- Given data
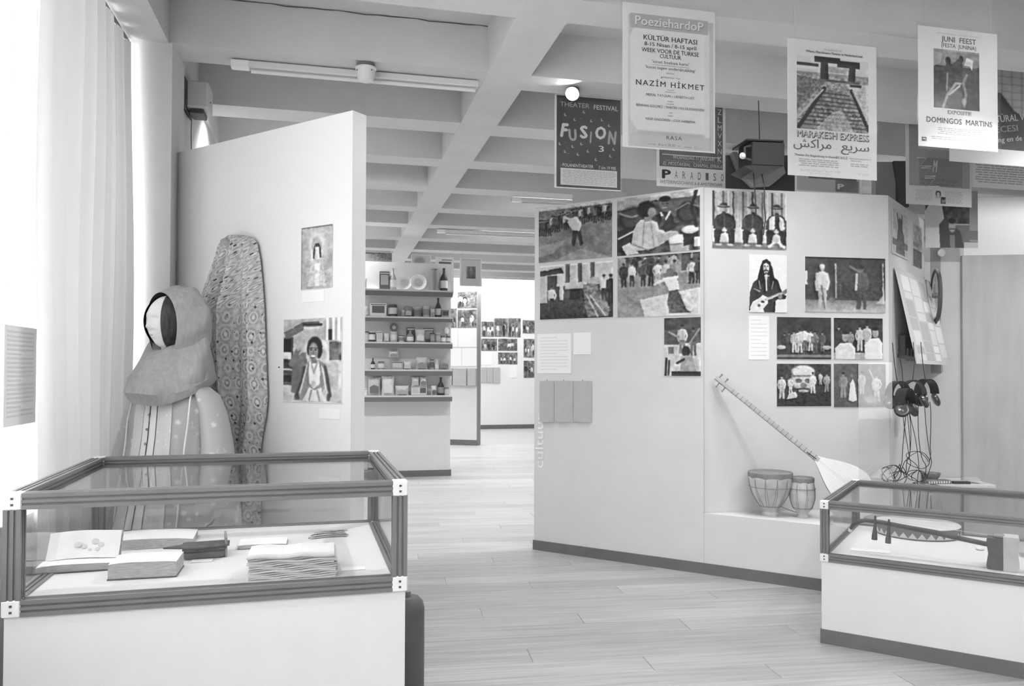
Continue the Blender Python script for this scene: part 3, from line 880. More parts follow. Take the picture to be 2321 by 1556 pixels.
# head: sculpted ellipsoid
hc = (z_top + z_chin) / 2 + .005; hr = (z_top - z_chin) / 2 - .012
rows = []
NS, NR = 96, 72
for i in range(NR + 1):
    th = PI * i / NR; row = []
    for j in range(NS):
        ph = 2 * PI * j / NS
        cz = math.cos(th); sr = max(.002, math.sin(th))
        f, s_ = sr * math.cos(ph), sr * math.sin(ph)
        zf = cz                                                    # 1 top .. -1 chin
        wx = .098 * (1 - .16 * max(0, -zf) ** 1.5); wf = .118 * (1 - .05 * max(0, -zf))
        df = 0.0
        if f > 0:
            c = max(0, f)
            tn = (.16 - zf) / .40
            if 0 < tn <= 1: pn = tn ** 1.25
            elif tn > 1: pn = max(0.0, 1 - (tn - 1) / .26) ** .8
            else: pn = 0.0
            df += .026 * math.exp(-((s_ / (.10 + .07 * max(0, min(1, tn)))) ** 2)) * pn * c                                          # nose
            df += .008 * math.exp(-((zf - .22) / .12) ** 2) * math.exp(-((s_ / .5) ** 2)) * c                                    # brow
            df -= .015 * math.exp(-((zf - .06) / .11) ** 2) * math.exp(-(((abs(s_) - .36) / .16) ** 2)) * c                    # eye sockets
            df += .012 * math.exp(-((zf + .45) / .05) ** 2) * math.exp(-((s_ / .25) ** 2)) * c                                  # upper lip
            df += .012 * math.exp(-((zf + .56) / .05) ** 2) * math.exp(-((s_ / .22) ** 2)) * c                                  # lower lip
            df += .012 * math.exp(-((zf + .82) / .14) ** 2) * math.exp(-((s_ / .3) ** 2))                                      # chin
        row.append(mh(wf * f + df + .02, wx * s_, hc + hr * zf * (1.06 if zf < 0 else 1)))
    rows.append(row)
head = MB().loft(rows).build('head', M_SKIN, mann, smooth=True)
for s_ in (-1, 1):
    MB().ellipsoid(tuple(mh(.101, .036 * s_, hc + hr * .06)), (.013, .013, .0055), 12, 8).build('eye', mat('eye_pale', 222, .4), head, smooth=True)
MB().ellipsoid(tuple(mh(.121, 0, hc - hr * .535)), (.011, .011, .006), 14, 8).build('lips', mat('lips', 196, .5), head, smooth=True)
for s_ in (-1, 1):
    MB().tube([mh(.127, .016 * s_, hc + hr * .17), mh(.126, .035 * s_, hc + hr * .215), mh(.112, .056 * s_, hc + hr * .17)], [.002, .003, .0015], 6).build('eyebrow', mat('brow', 176, .6), head)
# neck
MB().loft([[mh(r * math.cos(a), r * math.sin(a), z) for a in [2 * PI * j / 20 for j in range(20)]] for z, r in ((z_sh - .05, .075), (z_sh, .062), (z_chin + .02, .056))]).build('neck', M_SKIN, mann, smooth=True)
# hair: cap with the face left open
rows = []
for i in range(25):
    th = PI * .96 * i / 24
    row = []
    for j in range(41):
        ph = .62 + (2 * PI - 1.24) * j / 40          # opening towards the face
        cut = .30 * math.exp(-(min(j, 40 - j) / 5) ** 2)
        k = 1.07
        row.append(mh(.122 * k * math.sin(th) * math.cos(ph) + .018 + .01 * math.sin(ph * 9) * .2, .104 * k * math.sin(th) * math.sin(ph), hc + hr * 1.05 * math.cos(th) * (1 if th < PI / 2 else 1.0)))
    rows.append(row)
MB().loft(rows, closed=False, caps=False).build('hair', mat('dark_hair', 62, .45, 14, 60, stretch=(1, 1, .15)), head, smooth=True)

# robe
M_ROBE = bpy.data.materials.new('brocade_robe'); M_ROBE.use_nodes = True
def brocade(m, base, spots, scale, thr):
    N = m.node_tree.nodes; L = m.node_tree.links; b = N['Principled BSDF']
    tc = N.new('ShaderNodeTexCoord'); vo = N.new('ShaderNodeTexVoronoi'); vo.inputs['Scale'].default_value = scale
    no = N.new('ShaderNodeTexNoise'); no.inputs['Scale'].default_value = 90; no.inputs['Detail'].default_value = 3
    L.new(tc.outputs['Object'], vo.inputs['Vector']); L.new(tc.outputs['Object'], no.inputs['Vector'])
    cr = N.new('ShaderNodeValToRGB'); e = cr.color_ramp.elements
    e[0].position, e[0].color = thr * .5, g4(spots); e[1].position, e[1].color = thr, g4(base)
    ad = N.new('ShaderNodeMath'); ad.operation = 'MULTIPLY_ADD'; ad.inputs[1].default_value = .35; 
    L.new(no.outputs['Fac'], ad.inputs[0]); L.new(vo.outputs['Distance'], ad.inputs[2])
    L.new(ad.outputs[0], cr.inputs[0]); L.new(cr.outputs[0], b.inputs['Base Color'])
    b.inputs['Roughness'].default_value = .55; b.inputs['Sheen Weight'].default_value = .2
brocade(M_ROBE, 184, 230, 16, .44)
M_ROBE2 = bpy.data.materials.new('brocade_trim'); M_ROBE2.use_nodes = True
brocade(M_ROBE2, 224, 246, 40, .42)
prof = [(.08, .42, .34), (.3, .40, .32), (.55, .355, .28), (.8, .30, .225), (1.0, .255, .175), (1.12, .242, .155), (1.22, .238, .145), (1.30, .225, .135), (z_sh + .015, .19, .115), (z_sh + .055, .13, .095), (z_sh + .085, .085, .08)]
NSG = 96
rows = []
for z, a, b_ in prof:
    fold = max(0, (1.25 - z)) * .055
    row = []
    for j in range(NSG):
        t = 2 * PI * j / NSG
        e = 1 + fold * math.sin(13 * t + .6 * math.sin(3 * t)) + fold * .4 * math.sin(29 * t + 1)
        row.append(mv(b_ * math.cos(t) * e, a * math.sin(t) * e, z))
    rows.append(row)
robe = MB().loft(rows).build('robe', M_ROBE, mann, smooth=True)
# vertical front band with buttons and embroidered borders
def strip(t0, t1, out, m, name, parent, zlo=0, zhi=len(prof)):
    R = []
    for i, (z, a, b_) in enumerate(prof[zlo:zhi]):
        fold = max(0, (1.25 - z)) * .055
        row = []
        for k in range(9):
            t = t0 + (t1 - t0) * k / 8
            e = 1 + fold * math.sin(13 * t + .6 * math.sin(3 * t)) + fold * .4 * math.sin(29 * t + 1)
            row.append(mv(b_ * math.cos(t) * e + out * math.cos(t), a * math.sin(t) * e + out * math.sin(t), z))
        R.append(row)
    return MB().loft(R, closed=False, caps=False).build(name, m, parent, smooth=True)
strip(-.16, -.02, .007, mat('band_white', 244, .6), 'front_band', robe, 0, 10)
strip(.02, .16, .007, mat('band_white', 244, .6), 'front_band', robe, 0, 10)
strip(.18, .5, .005, M_ROBE2, 'embroidered_border', robe, 0, 10)
strip(-.5, -.18, .005, M_ROBE2, 'embroidered_border', robe, 0, 10)
for k in range(9):
    z = 1.3 - .07 * k
    MB().ellipsoid(tuple(mv(.155 if z > 1.2 else .165 + (1.2 - z) * .12, 0, z)), (.007, .007, .007), 8, 6).build('button', mat('button', 150, .4), robe, smooth=True)
# sleeves
for s_, kk in ((-1, .78), (1, .97)):
    cl = [(0, .165, z_sh + .0, .07), (.0, .225, z_sh - .045, .085), (.01, .275, z_sh - .14, .092), (.02, .31, 1.08, .105), (.04, .335, .92, .125), (.06, .35, .78, .15), (.07, .355, .66, .165)]
    R = []
    for f, s0, z, r in cl:
        R.append([mv(f + r * .85 * math.cos(a) * (1 + .05 * math.sin(7 * a) * (1.3 - z)), s_ * s0 * kk + r * .62 * math.sin(a) * (1 + .05 * math.sin(7 * a) * (1.3 - z)), z) for a in [2 * PI * j / 40 for j in range(40)]])
    sl = MB().loft(R).build('sleeve', M_ROBE, mann, smooth=True)
    ring = [mv(-.03, s_ * .15 * kk, z_sh + .055), mv(.05, s_ * .185 * kk, z_sh + .02), mv(.10, s_ * .205 * kk, z_sh - .06), mv(.125, s_ * .215 * kk, z_sh - .18), mv(.14, s_ * .21 * kk, 1.08), mv(.17, s_ * .215 * kk, .9), mv(.2, s_ * .22 * kk, .7)]
    MB().tube(ring, .0045, 6).build('seam_piping', mat('piping', 244, .5), sl, smooth=True)
# plain stand under the hem
MB().lathe([(.2, 0), (.2, .015), (.03, .03), (.022, .12)], seg=28).build('stand', DARK, mann, smooth=True)

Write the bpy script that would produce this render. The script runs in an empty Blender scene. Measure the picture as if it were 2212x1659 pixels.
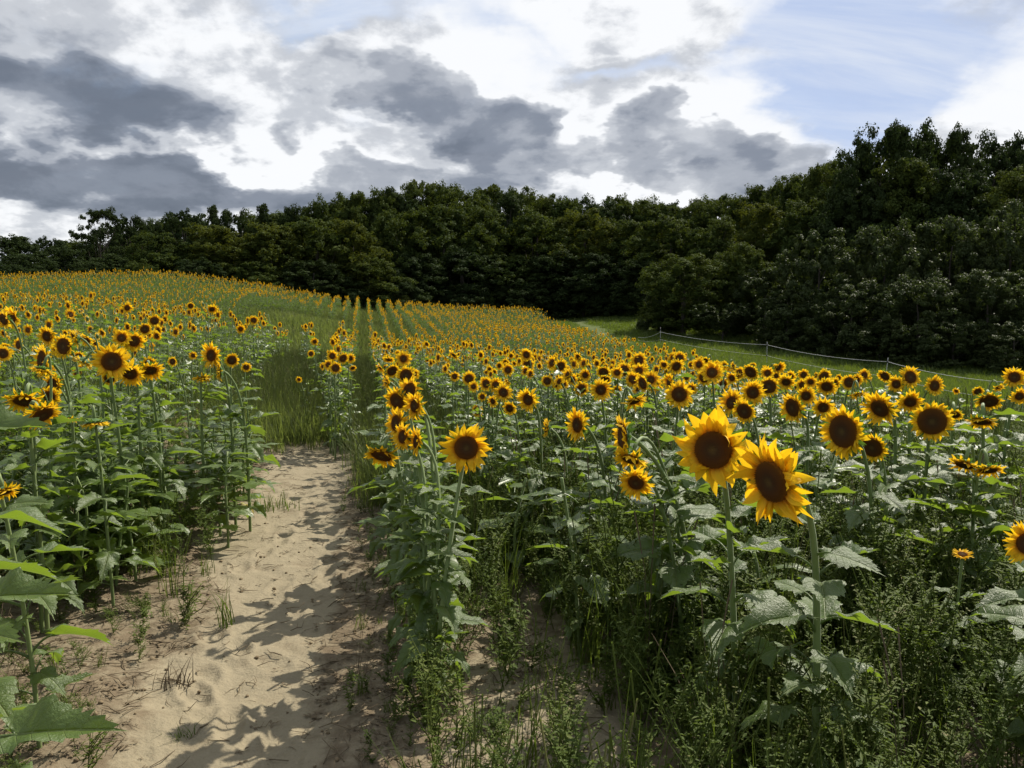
import bpy, math, random
import numpy as np
from mathutils import Vector, Matrix

SC = bpy.context.scene
COL = SC.collection
RAD = math.radians

# ------------------------------------------------------------------ camera
CAM_Z = 1.65
PITCH = RAD(4.74)
KPX = 5.544e-4            # tangent of one pixel of the 2212 px wide survey of the view
cam_d = bpy.data.cameras.new('camera')
cam_d.sensor_width = 36.0
cam_d.lens = 29.36
cam_d.clip_start = 0.05
cam_d.clip_end = 3000
cam = bpy.data.objects.new('camera', cam_d)
cam.location = (0, 0, CAM_Z)
cam.rotation_euler = (math.pi / 2 - PITCH, 0, 0)
COL.objects.link(cam)
SC.camera = cam

# ------------------------------------------------------------------ sun and exposure
SUN_AZ, SUN_EL = RAD(41), RAD(48)
sun_d = bpy.data.lights.new('sun', 'SUN')
sun_d.energy = 5.0
sun_d.angle = RAD(0.53)
sun_d.color = (1.0, 0.93, 0.80)
sun = bpy.data.objects.new('sun', sun_d)
SDIR = Vector((math.sin(SUN_AZ) * math.cos(SUN_EL), math.cos(SUN_AZ) * math.cos(SUN_EL), math.sin(SUN_EL)))
sun.rotation_euler = SDIR.to_track_quat('Z', 'Y').to_euler()
sun.location = SDIR * 60
COL.objects.link(sun)

SC.view_settings.view_transform = 'Standard'
SC.view_settings.look = 'None'
SC.view_settings.exposure = 0.42
SC.view_settings.gamma = 1.0
SC.view_settings.use_curve_mapping = False
cy = SC.cycles
cy.max_bounces = 6
cy.diffuse_bounces = 2
cy.glossy_bounces = 2
cy.transmission_bounces = 3
cy.transparent_max_bounces = 4
cy.use_adaptive_sampling = True
cy.adaptive_threshold = 0.02
cy.use_denoising = True
cy.sample_clamp_indirect = 4.0
cy.caustics_reflective = False
cy.caustics_refractive = False


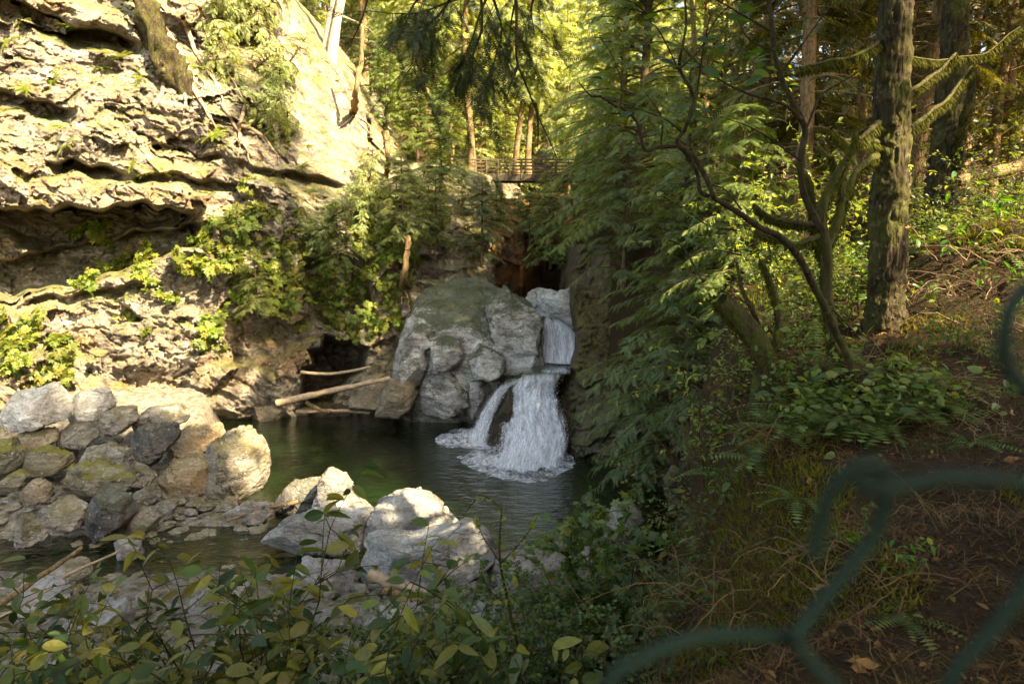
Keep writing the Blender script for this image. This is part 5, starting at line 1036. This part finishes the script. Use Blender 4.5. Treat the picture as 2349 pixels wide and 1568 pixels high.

- What you are asked to do
From the records above, extract the lines from the one holding "Write the bpy" through the one holding "SC.camera = cam", word for word; omit the pictures.

- Solution below
Write the bpy script that would produce this render. The script runs in an empty Blender scene. Measure the picture as if it were 2212x1659 pixels.
import bpy, math, random
import numpy as np
from mathutils import Vector, Matrix

SC = bpy.context.scene
COL = SC.collection
RAD = math.radians

# ------------------------------------------------------------------ camera
CAM_Z = 1.65
PITCH = RAD(4.74)
KPX = 5.544e-4            # tangent of one pixel of the 2212 px wide survey of the view
cam_d = bpy.data.cameras.new('camera')
cam_d.sensor_width = 36.0
cam_d.lens = 29.36
cam_d.clip_start = 0.05
cam_d.clip_end = 3000
cam = bpy.data.objects.new('camera', cam_d)
cam.location = (0, 0, CAM_Z)
cam.rotation_euler = (math.pi / 2 - PITCH, 0, 0)
COL.objects.link(cam)
SC.camera = cam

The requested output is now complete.